Using different gauge wire for biwiring


Hi all, I have a 2 way speaker you can biwire. I was thinking using 12g wire for the tweeter and 10g wire for the mid/woofer, both wires will have same length. Is it better to keep the gauge the same for both? If so, should I use 12 or 10g for both? Thanks.
dracule1
05-03-10: Douglas_schroeder
The ideal is to use identical wire.

Why would that be the case? Wiring in just about any application is sized to the current demand. My experience is with the DH Labs cable which is a 14g and 12g combination and it has worked admirably with two very different speaker and amp combinations.
It depends how cable is built. From manufacturer's point of view skin effect in copper starts at 20kHz at about gauge 18. Using stranded wire is not the best thing since current jumps constantly from strand to strand (to get on the outside) going thru impurities of the surface (oxides). Using isolated strands solves the problem by increasing surface area but strands are still in common magnetic field of each other (that adds). Placing strands on oversize tubes (Audioquest, Acoustic Zen) or making flat cables puts each strand in magnetic field of neighboring wires only (mostly).
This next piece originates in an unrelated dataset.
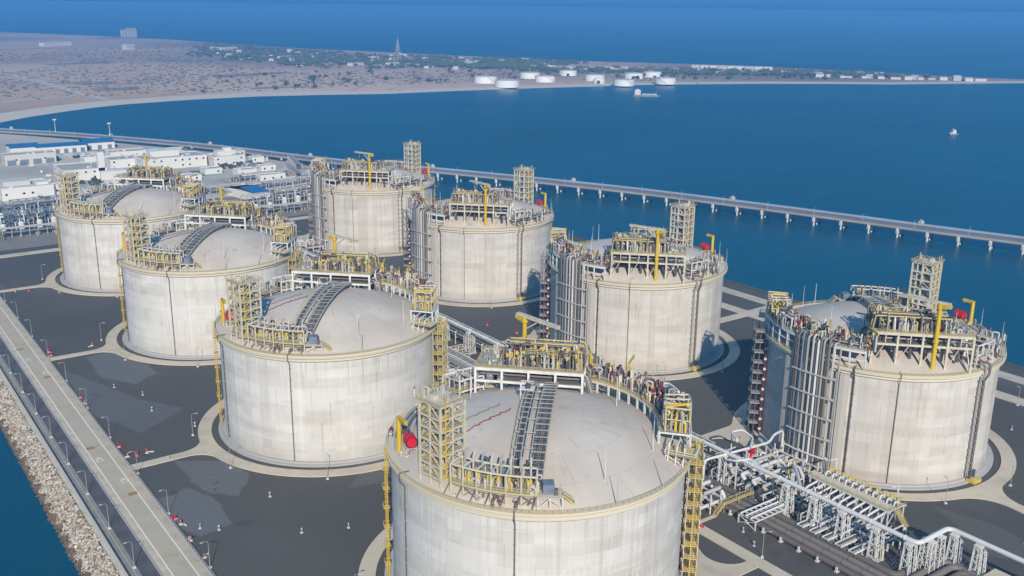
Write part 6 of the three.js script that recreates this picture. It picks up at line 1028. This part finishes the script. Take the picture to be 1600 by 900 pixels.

I don't know if skin effect is audible but I know that cable manufacturers believe it is and come-up with such exotic schemes. My Acoustic Zen Satori Shotgun uses same gauges for woofer and the tweeter (many isolated strands of solid wire about 22ga on a big hollow tube plus one stranded wire with about 10 strands of very thin wire) but it is recommended mostly for tweeter+midrange on one and woofer on the other (or 4 way systems). For two way systems they recommend another cable where tweeter and mid/woofer have different gauges - Hologram Bi-wire.

Some info is available at Audioqest website: http://www.audioquest.com/pdfs/aq_cable_theory.pdf

and Acoutic Zen website:
http://www.acousticzen.com/white_paper.html

I don't question their findings since I've never designed any cable.
I went thru a rather exhausting speaker cable search going from name brand cabling to DIY and all manner of mix and matching in guage and composition.

For example I used a combo of solid core copper and solid silver of different guages, one for the top one for the bottom.
To make a long story short, some music seemed to favour one type of set up,and sometimes the thicker guage on the top end made for a more full midrange type of sound.
At other times, this wasn't a good thing.
As far as jumpers go, the stock ones weren't very good, and no jumper set up was as good as two separate runs of wire.
I am in agreement with keeping both runs exactly the same.

In my case the system sounds more coherent.